Another great way is to help people with their taxes. Many people living below poverty have extremely complicated tax forms and organizations such as the Center for Economic Progress have volunteers who are professionals in finance, banking, or accounting help these people do their taxes. To many people in this situation that could mean up to thousands of dollars in tax returns, which is a lot of money for these people.

Of course, I still would advocate for anybody looking to volunteer to be a tutor or mentor. It turns out that 110 people total showed up to our May Tutor/Mentor Conference and all of them could tell you what an impact a tutor or mentor has on a life of a child, and on the world as a whole.

Tuesday, June 3, 2008

Tutor/Mentor Conference Success!

You've probably all figured that the reason you haven't heard from me in a while is that we just finished having our semi-annual Tutor/Mentor Leadership and Networking Conference at Northwestern Law School, which was last Thursday May 29th and Friday May 30th. The Conference was very successful, I met so many incredible people who are so passionate about helping at-risk youth. People came from all across America (I for sure met people from New York, Virginia, Florida, Texas, Nebraska, Iowa, Wisconsin, Indiana, Missouri, and California, in addition to people from programs all across Illinois) and from all kinds of programs.

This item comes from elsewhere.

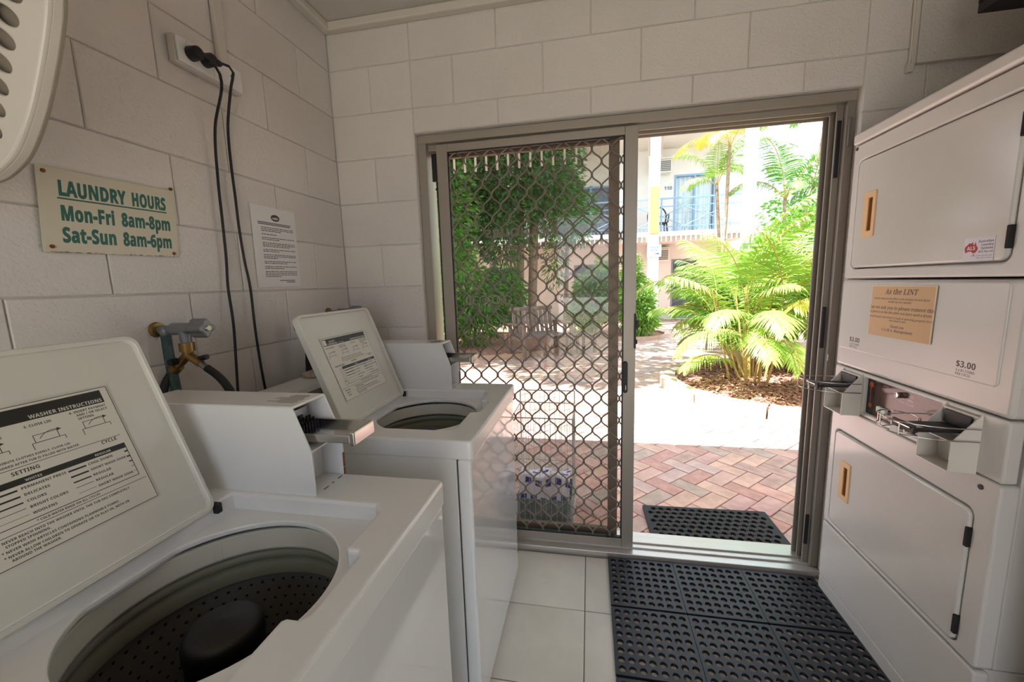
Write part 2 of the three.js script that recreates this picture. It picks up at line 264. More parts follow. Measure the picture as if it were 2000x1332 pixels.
{ const d = struct('door_2'), zf = -0.042, zb = -0.066;
  const SX0 = 0.49, SX1 = 1.398, SY0 = 0.034, SY1 = 1.99;
  const st = (x0, x1, y0, y1) => rb(x0, x1, y0, y1, zb, zf, 0.002, 1);
  part(d, 'stile', [st(SX0, SX0 + 0.052, SY0, SY1)], M.alu); part(d, 'stile', [st(SX1 - 0.054, SX1, SY0, SY1)], M.alu);
  part(d, 'rail', [st(SX0 + 0.052, SX1 - 0.054, SY1 - 0.034, SY1)], M.alu); part(d, 'rail', [st(SX0 + 0.052, SX1 - 0.054, SY0, SY0 + 0.042)], M.alu);
  part(d, 'seal', [bx(SX0 + 0.052, SX0 + 0.057, SY0 + 0.042, SY1 - 0.034, zb, zf - 0.006), bx(SX1 - 0.059, SX1 - 0.054, SY0 + 0.042, SY1 - 0.034, zb, zf - 0.006), bx(SX0 + 0.057, SX1 - 0.059, SY1 - 0.039, SY1 - 0.034, zb, zf - 0.006), bx(SX0 + 0.057, SX1 - 0.059, SY0 + 0.042, SY0 + 0.047, zb, zf - 0.006)], M.black);
  // diamond grille: wires that zigzag and meet at flattened nodes
  const px = 0.0836, py = 0.1072, gx0 = SX0 + 0.054, gx1 = SX1 - 0.056, gy0 = SY0 + 0.044, gy1 = SY1 - 0.036, xN = 1.079, yN = 1.27;
  for (let k = -14; k < 14; k++) for (const s of [0]) {
    const xc = xN + (k + 0.5) * px / 2, pts = []; if (xc < gx0 - px / 4 || xc > gx1 + px / 4) continue;
    for (let y = gy0; y <= gy1 + 1e-6; y += py / 16) {
      const t = (y - yN) / py + (k & 1 ? 0.5 : 0), ph = t - Math.floor(t), tri = 1 - 4 * Math.abs(ph - 0.5);
      const x = xc - (px / 4 - 0.002) * Math.sign(tri) * Math.sin(Math.PI / 2 * Math.min(1, Math.abs(tri) * 1.25));
      pts.push(V(Math.min(gx1, Math.max(gx0, x)), y, zf - 0.013));
    }
    part(d, 'grille_wire', [tube(pts, 0.0038, pts.length * 2, 6)], M.wire);
  }
  part(d, 'handle', [ext(rrect(1.342, 1.364, 0.822, 0.97, 0.0108), 0.012, 0.003).translate(0, 0, zf)], M.black);
  part(d, 'lock_tongue', [rb(1.352, 1.358, 0.838, 0.862, zf + 0.012, zf + 0.022, 0.002, 1)], M.steel);
  part(d, 'latch', [rb(1.39, 1.4, 1.03, 1.19, zf - 0.002, zf + 0.004, 0.002, 1), rb(1.4, 1.412, 1.125, 1.16, zf - 0.02, zf + 0.002, 0.002, 1), rb(1.4, 1.406, 1.05, 1.07, zf - 0.02, zf + 0.002, 0.002, 1)], M.black);
  part(d, 'brush_seal', [rb(0.462, 0.49, 1.83, 1.955, -0.06, -0.048, 0.002, 1), rb(0.474, 0.482, 1.79, 1.8, -0.06, -0.05, 0.002, 1), bx(0.478, 0.4855, 0.04, 1.83, -0.066, -0.06)], M.black);
}
{ const d = struct('door_3'), z0 = -0.125, z1 = -0.1;
  const fr = (x0, x1, y0, y1) => rb(x0, x1, y0, y1, z0, z1, 0.002, 1);
  part(d, 'stile', [fr(0.492, 0.53, 0.03, 1.985)], M.bronze); part(d, 'stile', [fr(1.28, 1.326, 0.03, 1.985)], M.bronze);
  part(d, 'rail', [fr(0.53, 1.28, 1.945, 1.985)], M.bronze); part(d, 'rail', [fr(0.53, 1.28, 0.03, 0.09)], M.bronze);
  part(d, 'pane', [bx(0.53, 1.28, 0.09, 1.945, -0.115, -0.111)], M.glassTint);
  const font = await new FontLoader().loadAsync('fonts/droid/droid_sans_bold.typeface.json');
  const word = (s, size, x, y, wide) => { const g = new TextGeometry(s, { font, size, depth: 0.0006, curveSegments: 4 }); g.computeBoundingBox(); const w = g.boundingBox.max.x; return g.translate(-w / 2, 0, 0).scale(wide / w, 1, 1).rotateY(Math.PI).translate(x, y, -0.1155); };
  part(d, 'lettering', [word('LAUNDRY HOURS', 0.04, 0.963, 1.565, 0.538), word('Mon-Fri 8am-8pm', 0.03, 0.982, 1.5, 0.387), word('Sat-Sun 8am-6pm', 0.03, 0.91, 1.452, 0.34)], M.vinyl, { label: 'white vinyl opening hours seen from behind' });
  const rings = []; for (const x of [0.6, 0.634, 0.672, 0.7, 0.735, 0.763, 0.793, 1.05, 1.076, 1.103, 1.15, 1.178, 1.2]) rings.push(new THREE.TorusGeometry(0.02, 0.0022, 4, 24).scale(1, 1, 0.2).translate(x, 1.262, -0.1158));
  part(d, 'safety_rings', rings, M.vinyl, { label: 'row of white vinyl rings' });
}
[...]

In addition to helping organize the conference, I moderated two discussion panels on Thursday and Friday morning. Thursday morning's panel was on Program Strategies and Challenges, and I was so fortunate to have Rev. Regi Ratliff from Eternal Light Community Services in Maywood, IL, Rebecca Estrada from Erie Neighborhood House, Kathy Anderson from Wicker Park Learning Services and Bobby Capulong from Horizons-for-Youth were all so kind in participating and sharing their experiences and insights in running tutoring and mentoring programs.

On Friday, I moderated a discussion on Volunteer Recruitment and Retention Strategies along with Katherine Moone from East Village Youth Program and Judy Rosen from Village of Mt. Prospect Mentoring. We also had a wonderful and insightful discussion about attracting and keeping volunteers. I'm especially excited about that panel because I felt it truly kicked off my campaign to reignite our annual Volunteer Recruitment Campaign this summer. I feel like the people who would attend a panel discussion on volunteer recruitment and retention would be the same people who would help out with our Volunteer Recruitment Campaign and I hope to have a meeting at the beginning of July about what we can do in August and September to recruit as many volunteers as possible to be tutors and mentors in programs across the city.

If there was anything that I would like to change about this year's conference, it would've been that I wish that there were more people who came. Attendance was a little on the low side - around 60 each day. Next time I'm going to try and see who has attended the conference in years past and contact those people first. We're also going to try and work our media connections more so that more people who aren't even in the tutoring and mentoring community would be enticed to come to our conference.

In the long run though, I felt that our conference was extremely successful and I had more people come up to me and tell me how well-organized the conference was and how valuable the workshop topics were. I want to thank Northwestern Law School for hosting us and especially Toni Curtis, Cecelia and Joe for all their help and support leading up to, and during the conference. Also, thank you to El Da'Sheon Nix, Toni Pullen, Karen Royster James, Cassina Sanders, and Keith Smith for helping with everything so that the conference ran as smoothly as possible. Thanks to SJ and Sarah our awesome interns from Korea who put together the conference packets faster than I've ever seen before and who were the best conference photographers ever. Finally Dan Bassill for making this conference happen in the first place.